2) Back To The Future
GREAT SCOTT! I love this movie! Having watched it to catch up for the podcast we did in August, it cannot be shaken from its penultimate finish on the top movies of 1985. As I stated i a couple different places about the movie, it is a perfect storm of comedic performances, directorial craftsmanship, and the right cultural moment in time. Any movie dealing with time travel must address the simple logic of BttF and also not copy it 100%. The Simpsons episode dealing with time travel is the only show or movie I can think of that came close to matching the level of fun and science that Back to the Future does.
What else can you possibly say? I’m sure you are familiar with it and can agree; there is no other movie quite like it. It’s 1.21 gigawatts of fun and hilarity. It shouldn’t work. It should age terribly but it just doesn’t.
1) Ran
The title of the movie means chaos, and director Akira Kurosawa’s brilliance is in the simple but profound visual storytelling. Approaching storm clouds rumble with foreboding until spilling forth in the climatic castle siege of the middle of the movie. The extended battle sequence is both a literal and figurative hell that Kurosawa intended to communicate the despair of human suffering that no faith or deity can alleviate. It’s a dark, hellish epic poem of a nihilist reality and the chaotic cycle of despair. However, I do believe that despite the movie’s seemingly grim and dire message, there is hope to be read into the plight of the Ichimonji family.
*minor spoilers for Ran*
In the final ten minutes of the movie, Lord Hidetora is being escorted to his third son Saburo’s new home to be kept safe and allow Saburo to become his heir. As they march through a fiery, hell-like open plain, Saburo is senselessly gunned down by his now dead older brother’s assassin. Lord Hidetora has finally experienced to much grief to handle and he dies cradling his son’s corpse. When they are both discovered, Lord Hidetora’s fool Kyoami, played remarkably by Pîtâ, curses the the god’s cruelty and says they cannot exist if this world is so callous and hellacious. Shuri Kurogane, one of Hidetora’s trusted generals, silences Kyoami and says not to curse the gods. He says that obviously the gods do not care about humans because they are so terrible to one another and that only wrath and judgement befalls humanity for its hubris and crimes against one another. It’s awfully depressing and is punctuated with the unfurling of a scroll detailing a Japanese scene of hell; in case you didn’t get it from the imagery.

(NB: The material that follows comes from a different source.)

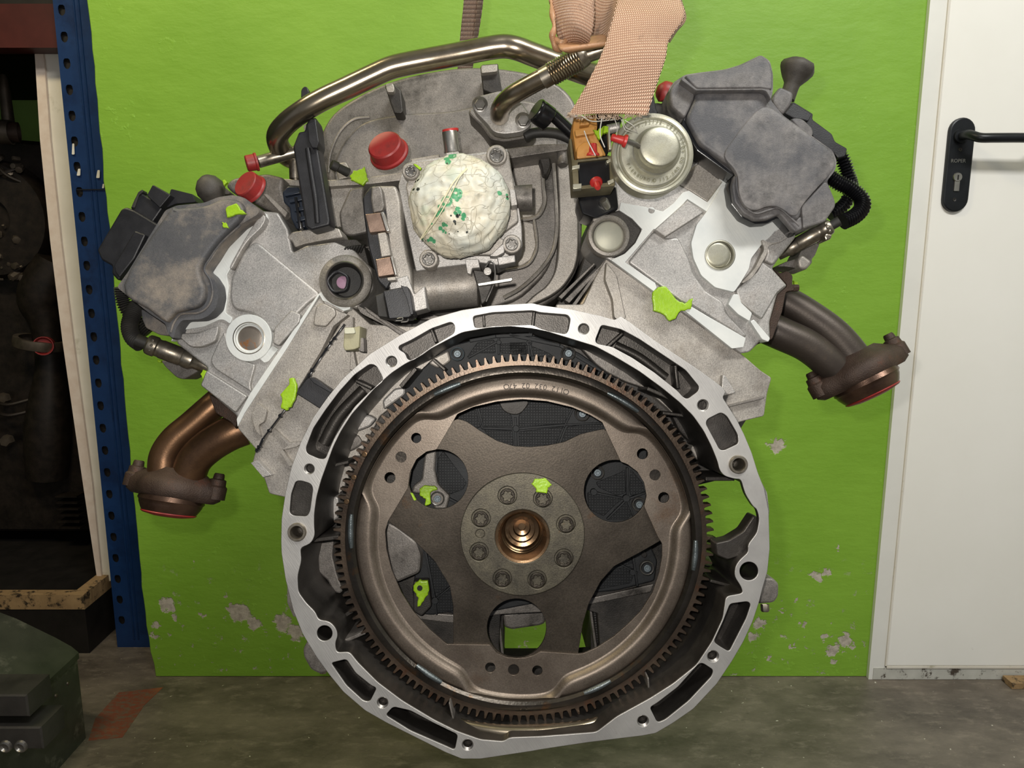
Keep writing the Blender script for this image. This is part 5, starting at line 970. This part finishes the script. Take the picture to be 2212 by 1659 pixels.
mb = MB(); mb.tube([(*c1('T', x, y), z) for x, y, z in ((320, 1310, .640), (480, 1050, .628), (640, 760, .620), (800, 480, .619), (980, 290, .628))], 1.6, 8); mb.tube([(*c1('T', x, y), z) for x, y, z in ((350, 1290, .641), (560, 1010, .624), (740, 700, .619), (870, 430, .6195), (990, 300, .628))], 1.2, 8)
mesh_obj('tape_crease', mb, M('tape_fold', 'd6cfae', 'e0d9ba', 0, .35, 30, bump=0), tw)
# ---- ignition coils, connectors left
c3 = pr('ignition_module', rc(pl('E', '30,630 205,335 240,322 300,345 475,450 380,600 330,700 180,850 135,800 140,745 60,700'), 5), .745, .08, blackp, EN, 4)
pr('module_step', rc(pl('E', '150,740 300,490 380,520 300,690 190,830 160,790'), 4), .738, .02, blackp, c3, 3)
pr('plug_body', rc(pl('E', '270,330 300,260 340,200 360,230 480,300 500,330 430,430 380,420'), 3), .750, .04, blackp, EN, 3, label='left coil plug')
pr('plug_body', rc(pl('E', '385,240 430,160 560,235 480,330'), 3), .745, .05, blackp, EN, 3); pr('plug_body', rc(pl('E', '540,260 560,190 600,200 720,230 740,290 600,300 480,350'), 4), .755, .05, blackp, EN, 3)
pr('plug_clip', rc(pl('E', '275,325 325,215 355,195 360,215 330,240 300,330'), 2), .748, .01, rubber, EN, 2)
mesh_obj('breather_boot', MB().L(*c1('E', 860, 230), .73, [(0, 42), (8, 41), (20, 34), (29, 20), (30, 6), (24, -8), (22, -20)], ax=(-.15, .72, .5), n=32), dome_m, EN)
pr('boot_tab', rc(pl('E', '900,150 985,215 980,232 890,235'), 3), .735, .02, dome_m, EN, 3)
# right
cp = mesh_obj('coil_boot', MB().L(*c1('D', 930, 420), .735, [(17, -26), (17, 0), (18, 8), (30, 24), (37, 36), (38, 44), (34, 52), (20, 59), (8, 62), (0, 62)], ax=(.28, .9, .1), n=8), dome_m, EN, 50)
pr('coil_holder', rc(pl('D', '800,500 860,410 950,450 940,520 880,600 850,570'), 8), .725, .05, cover_r, EN, prof=soft(6, .725, .05))
hn = pr('wire_duct', rc(pl('D', '882,590 945,508 1078,590 1072,625 1200,720 1220,770 1300,815 1295,840 1285,870 1240,882 1225,860 1050,720 1000,640'), 4), .725, .06, blackp, EN, 4)
pr('duct_cover', rc(pl('D', '890,585 945,515 1070,592 1045,640 1010,630 950,620'), 3), .718, .02, blackp, hn, 3)
pr('duct_knob', rc(pl('D', '925,625 960,612 1010,620 1080,690 1075,740 1050,748 1000,700'), 10), .700, .04, cover_r, EN, prof=soft(8, .7, .04))
pr('cover_flank', rc(pl('D', '1010,1340 1000,1190 1150,1030 1170,1040 1218,1150 1222,1195 1155,1292'), 6), .665, .02, cover_r, vr, 4)
# hoses right
mb = MB(); mb.corr([(*c1('D', 1255, 860), .735), (*c1('D', 1285, 930), .737), (*c1('D', 1305, 1000), .74), (*c1('D', 1320, 1060), .745)], 13, 7.5, .26, 18); part('corrugated_hose', mb, blackg)
mb = MB(); mb.corr([(*c1('D', 1180, 1000), .72), (*c1('D', 1240, 1040), .718), (*c1('D', 1320, 1080), .716), (*c1('D', 1385, 1140), .714), (*c1('D', 1395, 1200), .712), (*c1('D', 1350, 1255), .710), (*c1('D', 1270, 1295), .708)], 15.5, 6.2, .13, 20); part('corrugated_hose', mb, blackg)
mb = MB(); mb.corr([(*c1('D', 1310, 1130), .73), (*c1('D', 1270, 1190), .73), (*c1('D', 1180, 1250), .73)], 13, 6, .14, 16); part('corrugated_hose', mb, blackg)
def sens(A, B, z, r, label):
    a_, b_ = Vector(A), Vector(B); d = (b_-a_)
    def q(t_, dz=0): p = a_+d*t_; return (p.x, p.y, z+dz)
    s_ = mesh_obj('oxygen_sensor', MB().sweep([at(*q(t_, .008*t_)) for t_ in (-.18, -.02, 0, .03, .12, .14, .17, .18, .62, .65, .68, .95, 1.0)],
        None or (lambda u: 0), 24) if False else MB().lathe(at(*q(0)), (at(*q(1, .02))-at(*q(0))), [(0, 0), (r*.85*z/FPX, 0), (r*1.05*z/FPX, .0015), (r*1.12*z/FPX, .004), (r*1.12*z/FPX, .009), (r*.98*z/FPX, .0105), (r*.98*z/FPX, .013), (r*1.04*z/FPX, .0145), (r*1.02*z/FPX, .033), (r*.95*z/FPX, .034), (r*1.05*z/FPX, .037), (r*1.05*z/FPX, .043), (r*.8*z/FPX, .046), (r*.72*z/FPX, (d.length*z/FPX)), (0, d.length*z/FPX)], 32), sensor_m, EN, 35, label)
    mesh_obj('sensor_boot', MB().tube([(*tuple(a_-d*.16), z-.003), (*tuple(a_+d*.02), z)], r*.66, 18), rubber, s_)
    for k_ in (-.35, 0, .35): mesh_obj('crimp', MB().L(*tuple(a_+d*.075+Vector((-d.y, d.x)).normalized()*r*k_*1.6), z-.0075*math.sqrt(1-min(.9, (k_*1.6)**2)), [(0, 2), (2.5, 1.2), (3.5, -1)], n=10), sensor_m, s_)
    return s_
sens(c1('D', 1195, 1318), c1('D', 870, 1500), .705, 16, 'right oxygen sensor')
sens(c1('E', 385, 1300), c1('E', 830, 1470), .712, 20, 'left oxygen sensor')
mb = MB(); mb.corr([(*c1('E', 345, 1305), .715), (*c1('E', 290, 1260), .718), (*c1('E', 265, 1180), .722), (*c1('E', 290, 1090), .728), (*c1('E', 330, 1030), .735)], 16, 5.6, .11, 20); part('corrugated_hose', mb, rubber)
mb = MB(); mb.corr([(*c1('E', 205, 900), .745), (*c1('E', 215, 980), .748), (*c1('E', 250, 1060), .75), (*c1('E', 330, 1160), .752), (*c1('E', 400, 1230), .755)], 13, 6, .2, 18); part('corrugated_hose', mb, rubber)
pr('cover_flank', rc(pl('E', '345,1050 400,1080 520,1165 550,1245 480,1240 380,1190 350,1120'), 5), .700, .03, cover_m, EN, 3)
pr('sensor_bracket', rc(pl('E', '485,1420 640,1430 700,1450 760,1500 690,1540 650,1560 600,1545 520,1470'), 6), .73, .03, cast_d, EN, prof=soft(5, .73, .03))
pr('sensor_bracket', rc(pl('X', '650,1250 760,1250 1000,1290 1080,1200 1070,1160 1110,1120 1170,970 1100,960 940,1060 900,1150 760,1190'), 5), .725, .03, cast_d, EN, prof=soft(5, .725, .03))
pr('sensor_bracket_lug', rc(pl('X', '900,1160 960,1100 1080,1190 1010,1290 920,1270'), 8), .715, .03, cast, EN, prof=soft(6, .715, .03))
pr('clamp_lug', rc(pl('X', '1220,880 1250,850 1320,870 1300,920 1240,940'), 4), .70, .02, sensor_m, EN, 3)
# ---- exhaust manifolds
def exhaust(tubes, fl_c, fl_ax, R1, z, mat_, lab, nuts, cap_lab, hf):
    mb = MB()
    for p_, r_ in tubes: mb.tube(p_, r_, 26, 7)
    e = mesh_obj('exhaust_manifold', mb, mat_, EN, 50, lab); k_ = z/FPX; o_ = at(*fl_c, z); axw = dirw(*fl_ax)
    fn = lambda a_: 1
    a0 = axw.cross(dirw(0, 0, 1)).normalized(); b0 = axw.cross(a0)
    def fr_(a_, r_): return o_+a0*(math.cos(a_)*r_*hf)+b0*(math.sin(a_)*r_)
    m2 = MB(); prev = None
    for r_, h_ in ((R1*.6, -52), (R1*.8, -40), (R1*1.02, -30), (R1*1.14, -18), (R1*1.14, 4), (R1*1.0, 12)):
        row = []
        for i in range(48):
            a_ = 2*PI*i/48; bump_ = 1+.34*math.exp(-((abs(math.cos(a_))-1)/.10)**2); x = (math.cos(a_)*r_*bump_, math.sin(a_)*r_*.92)
            row.append(o_+a0*(x[0]*k_)+b0*(x[1]*k_)+axw*(h_*k_))
        cur = m2.ring(row)
        if prev: m2.bridge(prev, cur)
        prev = cur
    fo = mesh_obj('manifold_flange', m2, rough_iron, e, 50)
    m3 = MB().lathe(o_, axw, [(R1*1.0*k_, 8*k_), (R1*1.03*k_, 18*k_), (R1*.98*k_, 22*k_), (R1*.97*k_, 26*k_), (R1*.88*k_, 38*k_), (R1*.82*k_, 44*k_)], 48); mesh_obj('flange_rim', m3, M('rim_'+lab.split()[0]+'_steel', '4a3830', '6b5446', .8, .3, 30, bump=.2), e)
    for s_ in (-1, 1):
        c_ = o_+a0*(s_*R1*1.34*k_); mesh_obj('flange_nut', MB().lathe(c_, -axw, [(0, 56*k_), (9*k_, 56*k_), (11*k_, 53*k_), (12*k_, 44*k_), (17*k_, 42*k_), (18*k_, 30*k_), (22*k_, 26*k_), (22*k_, 0)], 6 if 0 else 12), rough_iron, fo)
    tag(mesh_obj('red_cap', MB().lathe(o_+axw*(42*k_), axw, [(R1*.84*k_, 0), (R1*.86*k_, 2*k_), (R1*.8*k_, 5*k_), (R1*.5*k_, 9*k_), (0, 10*k_)], 44), red_p), cap_lab, 'protective cap', 'red protective caps on the engine openings')
exhaust([([(1655, 640, .79), (1700, 655, .785), (1750, 685, .78), (1800, 722, .775), (1838, 765, .772), (1862, 805, .77)], lambda t_: 34+2*t_), ([(1640, 700, .775), (1690, 722, .77), (1740, 745, .768), (1780, 775, .768), (1815, 810, .77), (1835, 840, .772)], lambda t_: 36-2*t_)],
        (1862, 812), (.443, -.897, .17), 70, .77, manif_r, 'right exhaust manifold with four-sided rusty flange' if 0 else 'right exhaust manifold', 2, 'red cap closing the rusty right exhaust flange in front of the white door frame', 1)
exhaust([([(478, 862, .79), (452, 885, .785), (415, 918, .78), (378, 950, .775), (356, 985, .772), (352, 1025, .77)], lambda t_: 30+2*t_), ([(525, 925, .775), (490, 940, .77), (450, 965, .768), (420, 995, .768), (405, 1035, .77)], lambda t_: 38-2*t_)],
        (375, 1064), (-.16, -.98, .17), 66, .77, manif_l, 'left exhaust manifold', 2, 'red cap under the rusty left exhaust flange beside the blue rack', 1)
pr('manifold_plate', rc(pl('I', '620,295 690,330 740,310 785,350 780,420 800,470 730,480 700,640 620,860 500,900 440,960 450,920 560,700 640,500 740,430'), 5), .715, .02, rough_iron, EN, 3)
mesh_obj('manifold_nut', MB().L(*c1('I', 810, 450), .72, [(0, 6), (6, 6), (8, 3), (8, -10)], ax=(1, 0, .2), n=6), rough_iron, EN)
pr('manifold_plate', rc(pl('J', '755,455 800,480 880,520 950,600 930,680 900,640 800,580'), 5), .715, .02, rough_iron, EN, 3)
# ---- lime paint marks (thin brushed blobs)
def mark(s_, k_, z, par, label=None, wob=1.5):
    p = pl(k_, s_); q = []
    for i in range(len(p)):
        a_, b_ = p[i], p[(i+1) % len(p)]
        for u_ in (0, .33, .66): q.append((a_[0]+(b_[0]-a_[0])*u_+random.uniform(-wob, wob), a_[1]+(b_[1]-a_[1])*u_+random.uniform(-wob, wob)))
    return mesh_obj('paint_mark', MB().prism(q, z-.0008, .0038, 1.2, prof=soft(6, z, .0038, 5, .35)), lime, par, 50)
mark('690,460 720,420 780,400 800,385 820,440 825,490 790,530 740,510 700,490', 'F', .732, EN); mark('1170,365 1200,370 1240,400 1225,415 1190,385', 'F', .665, EN, wob=.5)
mark('950,340 975,310 1030,295 1060,340 1095,365 1020,380 960,395', 'E', .6695, EN); mark('925,430 955,435 970,470 935,468', 'E', .6705, EN, wob=1)
mark('1280,355 1310,350 1330,400 1325,470 1290,540 1260,565 1225,550 1230,490 1225,460 1275,400', 'J', .6905, EN)
mark('630,1300 670,1265 720,1262 790,1350 840,1375 895,1340 885,1410 820,1420 780,1470 740,1490 700,1440 640,1420', 'H', .6885, EN)
mark('905,570 930,540 990,535 1030,575 1010,590 1000,625 940,622 930,590', 'O', .6505, EN); mark('240,600 270,575 330,580 345,600 300,620 305,690 270,700 275,660 240,640', 'O', .694, EN); mark('182,620 195,625 218,665 205,668', 'O', .6575, EN, wob=.5)
mark('205,1165 240,1145 290,1150 298,1200 290,1230 260,1270 245,1300 225,1300 230,1250 205,1210', 'O', .6895, EN)
mesh_obj('bolt_hole', MB().L(*c1('O', 240, 1190), .6885, [(0, .8), (6, .8), (6, 0)], n=14), dark_m, EN, 0)
mark('1035,1025 1070,1035 1120,1005 1160,1005 1155,1050 1120,1060 1090,1110 1065,1080', 'C', .644, EN); mark('925,130 945,125 965,145 940,170', 'E', .716, EN, wob=.5)
mark('770,1520 790,1490 815,1500 790,1560', 'E', .70, EN, wob=.5); mark('790,390 825,400 830,440 810,435 800,420', 'I', .73, EN, wob=1); mark('460,1415 490,1420 485,1440 465,1435', 'E', .74, EN, wob=.5)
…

Kyoami and Kurogane expound to common views of suffering and pain. However, we as Christians can inject a hopeful tone into Kurosawa’s somber dirge. The cross of Christ, the pinnacle of suffering, satisfies the wrath Kurogane spoke of. We do deserve death, but in Christ God rescued us from those things out of a love for us. Kyoami was right to weep, but where Kurosawa’s narrative is content to keep us in suffering, Christ weeps with us and suffered like us. There is a deep resonance to this movie that can find restoration in the Gospel narrative. One day, we will be fully restored and the kind of chaos and suffering in Ran will be wiped away. No scroll detailing hell’s sufferings will be read, but the scrolls will be opened, as it says in Revelation, and a new heavens and new Earth will be made when Christ comes to gather all things to himself. While it is not in anyway a part of Kurosawa’s narrative, it is the whole picture, whereas Kurosawa’s brilliant masterpiece is a smaller snapshot of the human condition. Thank God it will not end that way eternally.